What is the ‘de minimis’ exemption and why is it so important for e-commerce?

Cancelling the exemption has plunged the industry into chaos, sowing panic and confusion among retailers, shippers and logistics providers

What is the ‘de minimis’ rule? 

The de minimis exemption — derived from Latin meaning “too small to be of significance” — was an amendment to the Tariff Act of 1930 and was enacted by Congress in 1938 to “avoid expense and inconvenience” to the government on imported goods valued at US$1 or less. Over the years, Congress has revised the de minimis threshold several times. Starting in the 1990s, the U.S. began using the exemption — also referred to as Section 321 — to minimize transaction costs for businesses and consumers and to reduce trade barriers for U.S. exports. When Congress raised the threshold from US$200 to US$800 in 2015, the U.S. experienced a boom in de minimis imports. The U.S. received over 1.4 billion such packages in 2023, up from 153 million in 2015. Sellers and shippers of all stripes, from Chinese e-commerce giants such as Temu and Shein to small- and medium-sized Canadian retailers have leveraged the rule to efficiently transport low-value goods directly to U.S. consumers. Around 80 per cent of all e-commerce shipments into the U.S. use de minimis, according to a 2022 U.S. congressional research report. The popularity of the exemption has also brought scrutiny: Some American lawmakers have argued that the rule allows narcotics or goods made with forced labour to flow into the country more easily.

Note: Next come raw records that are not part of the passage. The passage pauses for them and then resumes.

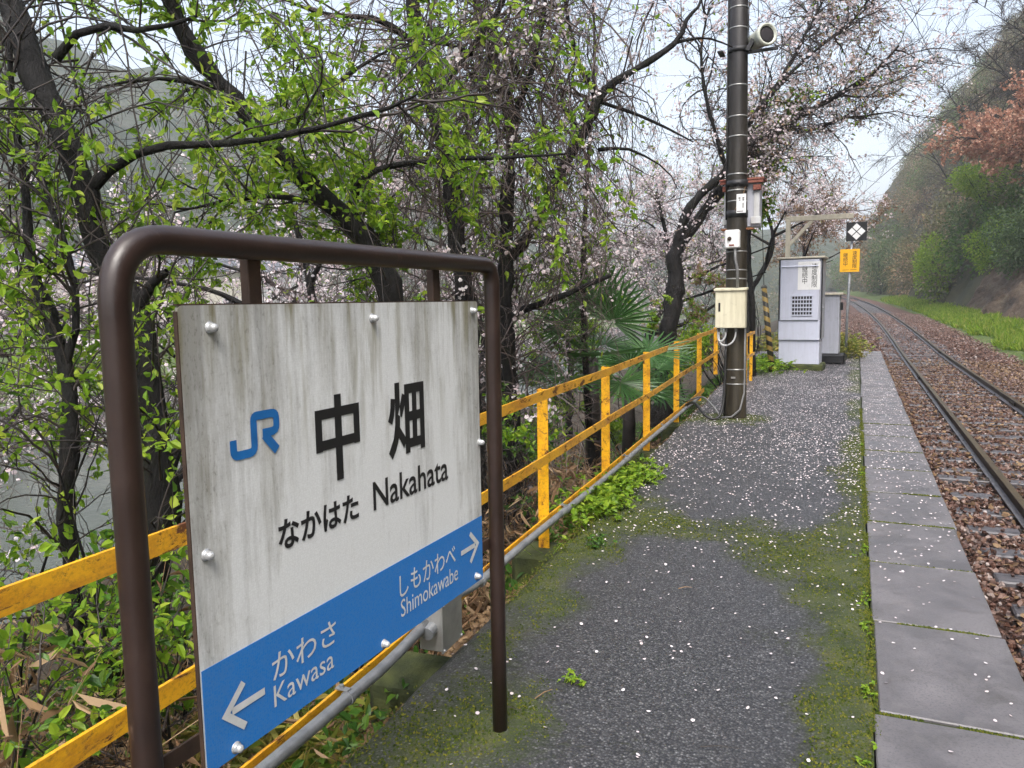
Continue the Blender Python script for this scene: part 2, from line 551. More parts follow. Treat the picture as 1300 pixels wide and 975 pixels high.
MAT['hillsoil'] = make_ground('hill_soil', [(.3, (.025, .028, .014)), (.5, (.05, .052, .025)), (.7, (.085, .075, .04))], .4, 3)
MAT['mountain'] = make_ground('mountain_forest', [(.3, (.022, .036, .020)), (.5, (.045, .062, .034)), (.7, (.10, .095, .065))], .06, .35, .9, 1, 1.5)
MAT['grassy'] = make_ground('grass_ground', [(.3, (.045, .07, .018)), (.5, (.08, .12, .028)), (.7, (.13, .15, .045))], 1.2, 12)
MAT['road'] = plain('far_road_asphalt', (.13, .13, .14), .6)
MAT['concrete'] = two_tone('rough_concrete', (.075, .07, .062), (.17, .16, .145), 7, .7, .5, 50)
MAT['mossy'] = two_tone('mossy_concrete', (.020, .028, .008), (.065, .075, .02), 9, .9, .8, 60)
MAT['wallstone'] = make_wall_stone('stone_revetment')
MAT['water'] = make_water()
MAT['stripe'] = make_stripe()
MAT['cable'] = plain('grey_cable', (.17, .17, .17), .45)
MAT['cable_dark'] = plain('black_cable', (.018, .018, .018), .5)
MAT['signyellow'] = make_dirty_paint('yellow_sign_face', (.85, .42, .008), (.6, .33, .02), .3)
MAT['paper'] = make_dirty_paint('white_notice', (.74, .74, .74), (.5, .5, .48), .3)
MAT['black_face'] = plain('black_sign_face', (.010, .010, .012), .4)
MAT['wood_pale'] = make_dirty_paint('pale_beam_paint', (.62, .57, .46), (.36, .32, .24), .5)
MAT['house_wall'] = make_dirty_paint('house_wall', (.52, .49, .42), (.36, .33, .27), .4)
MAT['house_grey'] = make_dirty_paint('grey_house_wall', (.36, .36, .36), (.22, .22, .2), .4)
MAT['tile'] = two_tone('roof_tile', (.07, .075, .085), (.13, .135, .15), 3, .45, .4, 10)
MAT['teal'] = plain('teal_roof', (.06, .27, .26), .5)
MAT['glass'] = plain('window_glass', (.03, .035, .04), .08)
MAT['petal'] = leaf_mat('fallen_petal', [(0, (.66, .56, .58)), (.6, (.80, .74, .75)), (1, (.70, .58, .56))], .2)
MAT['leaf_bright'] = leaf_mat('spring_leaf', [(0, (.095, .195, .014)), (.4, (.18, .330, .020)), (.75, (.29, .44, .030)), (1, (.43, .52, .06))], .55)
MAT['leaf_mid'] = leaf_mat('shrub_leaf', [(0, (.030, .085, .012)), (.5, (.060, .145, .018)), (1, (.13, .23, .03))], .35)
MAT['leaf_lime'] = leaf_mat('lime_leaf', [(0, (.10, .20, .012)), (.5, (.19, .32, .02)), (1, (.32, .42, .04))], .45)
MAT['leaf_dark'] = leaf_mat('evergreen_leaf', [(0, (.026, .058, .018)), (.6, (.055, .105, .030)), (1, (.11, .16, .05))], .2)
MAT['leaf_olive'] = leaf_mat('olive_leaf', [(0, (.075, .078, .028)), (.5, (.14, .13, .05)), (1, (.23, .20, .09))], .3)
MAT['leaf_red'] = leaf_mat('red_maple_leaf', [(0, (.36, .15, .095)), (.5, (.54, .28, .19)), (1, (.62, .42, .30))], .35)
MAT['leaf_orange'] = leaf_mat('bronze_new_leaf', [(0, (.20, .11, .065)), (.5, (.33, .21, .13)), (1, (.42, .33, .22))], .35)
MAT['leaf_dry'] = leaf_mat('dry_leaf', [(0, (.075, .042, .020)), (.5, (.16, .096, .048)), (1, (.30, .20, .11))], .2, .6)
MAT['leaf_palm'] = leaf_mat('palm_leaf', [(0, (.035, .095, .022)), (.6, (.060, .150, .036)), (1, (.11, .21, .07))], .3, .35)
MAT['blossom'] = leaf_mat('cherry_blossom', [(0, (.66, .52, .54)), (.5, (.80, .70, .72)), (1, (.86, .82, .83))], .4, .6, .2)
MAT['grass'] = leaf_mat('verge_grass', [(0, (.09, .16, .014)), (.45, (.17, .29, .022)), (.8, (.27, .36, .04)), (1, (.36, .34, .09))], .45)
MAT['straw'] = leaf_mat('dry_straw', [(0, (.15, .085, .045)), (.5, (.28, .17, .09)), (1, (.42, .30, .18))], .2, .6)
MAT['weed'] = leaf_mat('yellowing_weed', [(0, (.10, .15, .02)), (.5, (.22, .24, .04)), (1, (.36, .28, .07))], .35)
MAT['moss_tuft'] = leaf_mat('moss_tuft', [(0, (.035, .055, .010)), (.6, (.085, .110, .018)), (1, (.17, .16, .025))], .2, .9, .1)
MAT['woodstuff'] = leaf_mat('hill_wood', [(0, (.055, .075, .028)), (.35, (.10, .115, .045)), (.7, (.16, .15, .075)), (1, (.24, .19, .13))], .25, .7)

# ------------------------------------------------------------------ ground shape
def fence_x(y): return -1.44 - .054 * y
def edge_x(y): return -1.33 - .054 * y
def bend(y):
    y = np.asarray(y, float)
    d = np.clip(y - 25, 0, None)
    return np.where(d < 100, -d ** 2 / 2260., -(10000 + 200 * (d - 100)) / 2260.)
def rise(y):
    y = np.asarray(y, float)
    d = np.clip(y - 24, 0, None)
    return np.where(d < 8, .021 * d * d / 16., .021 * (d - 4))

def left_z(x, y):
    d = np.clip(edge_x(y) - x, 0, None)
    z = -.10 - 5.5 * (1 - np.exp(-d / 6.5))
    z = z + (fbm(x * .8, y * .8, 4, 3) - .5) * .5 * np.clip(d / 1.5, 0, 1)
    return z

def grid_mesh(name, xs, ys, zf, mat, smooth=True):
    X, Y = np.meshgrid(xs, ys)
    XX, YY, ZZ = zf(X, Y)
    V = np.stack([XX, YY, ZZ], -1).reshape(-1, 3)
    nx, ny = len(xs), len(ys)
    i = (np.arange(ny - 1)[:, None] * nx + np.arange(nx - 1)[None]).ravel()
    F = np.stack([i, i + 1, i + nx + 1, i + nx], 1)
    return np_mesh(name, V, F, mat, smooth)

# the widest sheet: valley floor out to the horizon
g = link('ground', grid_mesh('ground', np.linspace(-900, 900, 40), np.linspace(-600, 1300, 40), lambda X, Y: (X, Y, -7.5 + 0 * X), MAT['soil']), kind='structure')

# bank falling from the platform to the river
def _bank(X, Y):
    xx = edge_x(Y) - X          # X is the distance out from the platform edge
    return xx, Y, left_z(xx, Y)
ds = np.concatenate([np.linspace(0, 4, 50), np.linspace(4.2, 22, 50)])
link('river_bank', grid_mesh('river_bank', ds, np.concatenate([np.linspace(-12, 16, 150), np.linspace(16.5, 140, 120)]), _bank, MAT['soil']), kind='structure')
link('river', grid_mesh('river', np.linspace(-39, -12, 10), np.linspace(-60, 400, 60), lambda X, Y: (X, Y, -5.0 + 0 * X), MAT['water']), kind='structure')
link('far_bank', grid_mesh('far_bank', np.linspace(-57, -37.6, 24), np.linspace(-60, 400, 120), lambda X, Y: (X, Y, -3.35 + (-37.6 - X) * .145 + .3 * (fbm(X * .3, Y * .3, 3, 8) - .5)), MAT['grassy']), kind='structure')
link('far_road', grid_mesh('far_road', np.linspace(-63, -56.9, 4), np.linspace(-60, 400, 80), lambda X, Y: (X, Y, -.45 + 0 * X), MAT['road']), kind='structure')
w = MB(); w.box((-37.45, 170, -4.4), (.5, 460, 2.3), bev=.05)
tag(w.build('river_wall', MAT['wallstone']), 'long grey stone wall along the far side of the river', 'wall')
w = MB(); w.box((-63.4, 170, .4), (.5, 460, 1.9), bev=.05)
tag(w.build('roadside_wall', MAT['wallstone']), 'grey stone wall behind the far road across the river', 'wall')

def mtn(X, Y):
    s = np.clip((-X - 78) / 150, 0, 1); s = s * s * (3 - 2 * s)
    hgt = 82 * s
    n1 = fbm(X * .018, Y * .018, 4, 21); n2 = fbm(X * .12, Y * .12, 3, 5)
    return X, Y, .9 + (hgt * (.72 + .5 * n1) + 4.5 * (n2 - .5) * np.clip(hgt / 6, 0, 1)) - 1.5 * (hgt < .1)
link('mountain', grid_mesh('mountain', np.linspace(-330, -63.7, 120), np.linspace(-90, 420, 220), mtn, MAT['mountain']), kind='structure')
def far_hill_z(X, Y):
    q = np.clip((Y - 175) / 160, 0, 1); q = q * q * (3 - 2 * q)
    hgt = 34 * q * np.clip((45 - X) / 60, .25, 1)
    return X, Y, -6 + hgt * (.75 + .5 * fbm(X * .018, Y * .018, 4, 25)) + 4 * (fbm(X * .12, Y * .12, 3, 6) - .5)
link('far_hill', grid_mesh('far_hill', np.linspace(-120, 90, 100), np.linspace(175, 430, 100), far_hill_z, MAT['mountain']), kind='structure')

# railway side: ballast bed, grass verge, cutting
def _bed(X, Y):
    z = -.60 + rise(Y) + .03 * (fbm(X * 3, Y * 3, 3, 2) - .5)
    z = z - .10 * np.clip((X - 3.3) / 1.2, 0, 1) + np.where(X < .9, .04 * (.9 - X), 0)
    return X + bend(Y), Y, z
yb = np.concatenate([np.linspace(-12, 30, 140), np.linspace(30.6, 170, 140)])
link('track_bed', grid_mesh('track_bed', np.linspace(.42, 4.9, 40), yb, _bed, MAT['bed']), kind='structure')
def _bed_left(X, Y):     # ballast shoulder left of the track past the platform end
    u = (.45 - X)
    xw = np.where(u < 0, X, .45 - u)
    z = -.60 + rise(Y) + .05 * np.clip(u, 0, 1) * 6 * np.clip((34 - Y) / 10, 0, 1) + .02 * (fbm(X * 3, Y * 3, 3, 2) - .5)
    return xw + bend(Y), Y, z - .004
link('track_shoulder', grid_mesh('track_shoulder', np.linspace(-3.2, .6, 30), np.linspace(20.6, 170, 200), _bed_left, MAT['bed']), kind='structure')
def _verge(X, Y):
    n = .25 * (fbm(Y * .5 + 9, X * .5, 3, 14) - .5)
    return X + bend(Y) + .3 * n, Y, -.69 + rise(Y) + np.clip((X - 4.5) * .13, 0, 1) + .14 * (fbm(X * 1.5, Y * 1.5, 3, 4) - .3) * np.clip((X - 4.5) * 2, 0, 1)
link('grass_verge', grid_mesh('grass_verge', np.linspace(4.45, 7.6, 26), yb, _verge, MAT['grassy']), kind='structure')
def cut_z(u):
    return np.where(u < 4.2, 1.45 * u, 6.1 + np.where(u < 14, 2.0 * (u - 4.2), 19.6 + 1.4 * (u - 14)))
def _cut(U, Y):
    n = fbm(U * .55 + 3, Y * .35, 5, 31); n2 = fbm(U * 2.2, Y * 1.3, 4, 33)
    x = 6.9 + U + bend(Y) - 1.5 * (n - .5) - .5 * (n2 - .5)
    z = -.45 + rise(Y) + cut_z(U) + .6 * (n2 - .5) * np.clip(U, 0, 1)
    return x, Y, z
link('cutting_rock_face', grid_mesh('cutting_rock_face', np.linspace(0, 5, 40), np.linspace(-10, 60, 220), _cut, MAT['rock']), kind='structure')
link('hillside', grid_mesh('hillside', np.concatenate([np.linspace(4.6, 60, 60)]), np.linspace(-10, 240, 180), _cut, MAT['hillsoil']), kind='structure')
link('hillside_foot', grid_mesh('hillside_foot', np.linspace(0, 4.9, 24), np.linspace(59.9, 240, 150), _cut, MAT['hillsoil']), kind='structure')
#@@SETTING_END

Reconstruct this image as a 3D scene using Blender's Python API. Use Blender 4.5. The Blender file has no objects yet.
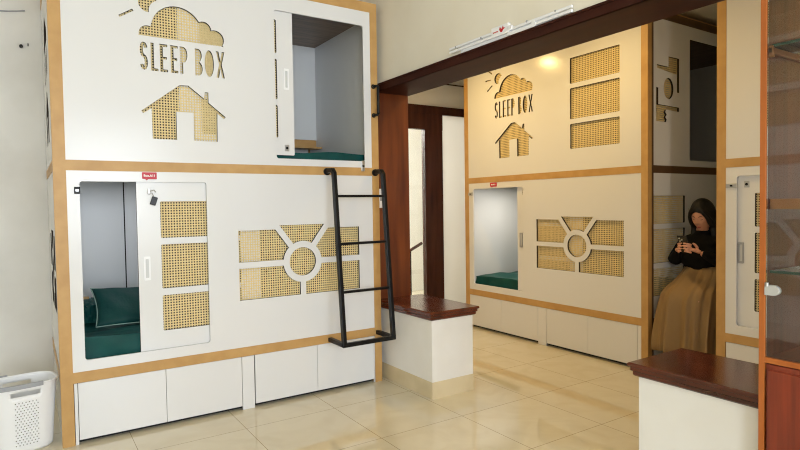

How did cancelling the exemption disrupt e-commerce? 

Trump’s swift move to dismantle Section 321 for China-origin goods had e-commerce players scrambling to figure out how to comply. Many third-party logistics (3PL) providers transporting goods from Canada to the U.S. simply stopped loading and moving goods originating from China. If de minimis clearance is off the table, sellers and shippers will be required to fill out a “formal clearance” form — which means providing much more detail regarding the contents and origin of the shipment, alongside additional duties on the goods. E-commerce players are staring down a slew of “substantial” costs beyond simply paying new tariffs on goods, said Tony Pelli, a director at BSI Consulting, a supply chain management specialist. Those include “time costs” from figuring out which packages are subject to the duties and costs associated with ensuring tariffs are applied correctly, such as through hiring a customs broker, Pelli said. Though Trump has now paused cancelling de minimis for China-origin goods, some in the industry warn that this will only bring temporary respite. “Things have reverted to what they were a week ago, but it’s inevitable that the change will occur” likely in the next few months, said Derek Lossing, a supply chain and logistics consultant and founder of Cirrus Global Advisors Inc.

How would a cancellation of Section 321 affect Canadian businesses? 

Canadian retailers that source from, or manufacture goods in China would be among the hardest hit. “For previously tariff-free de minimis goods from China, you would now need to pay a regular 16 per cent tariff, 7.5 per cent tariff on Chinese products, and the new 10 per cent tariff on China-origin goods,” Pelli said. Businesses face a few unattractive options: bear the costs of the new tariffs, pass them on to consumers, or find cost-saving measures elsewhere.

Compliance with a de minimis cancellation could force businesses to overhaul their operations and supply chains. Canadian companies would likely be forced to move toward more bulk shipments to save on cost, Pelli said. “This means waiting until there’s a sufficient quantity of made-in-China products bound for the U.S.” to justify moving it across the border, he said, something that would require more warehouse space. Others will likely explore shifting more inventory directly into the U.S., he added.

Shippers and logistics service providers, meanwhile, are devising new processes for payment and billing duties and tariffs back to brands, said Jarrett Stewart, senior vice-president of commercial at Toronto-headquartered 3PL provider GoBolt. “This can become a complicated process as the bills due when crossing can be five to six figures, depending on how much volume you’re moving.” Canada is the third-largest source of U.S. imports — moving nearly US$437 billion of goods into the country in 2022 — behind Mexico and China. In 2021, Canada contributed roughly over $5 billion of the U.S. ‘s de minimis imports; China by comparison, accounted for US$45 billion.

Who else in e-commerce would be affected? 

Chinese e-commerce giants will likely use the temporary reprieve to test new compliance processes to prepare for the forthcoming de minimis ban. Some will fine-tune the data that they transmit to U.S. customs, while others will be ensuring that their systems can transmit specific new customs details to their brokers, Lossing said. While e-commerce firms are adjusting their supply chains, Lossing warns that the processes will require months to play out. “We will see Temu try to accelerate the number of U.S. sellers with inventory already in the U.S., while Shein will continue to accelerate on-boarding new vendors in Brazil, Turkey and Bangladesh to diversify their supply chains,” he said. “Both companies have been working on this for the last year. But none of this can be fully done in one to two months…..It’s now all hands on deck to continue the acceleration of these initiatives.”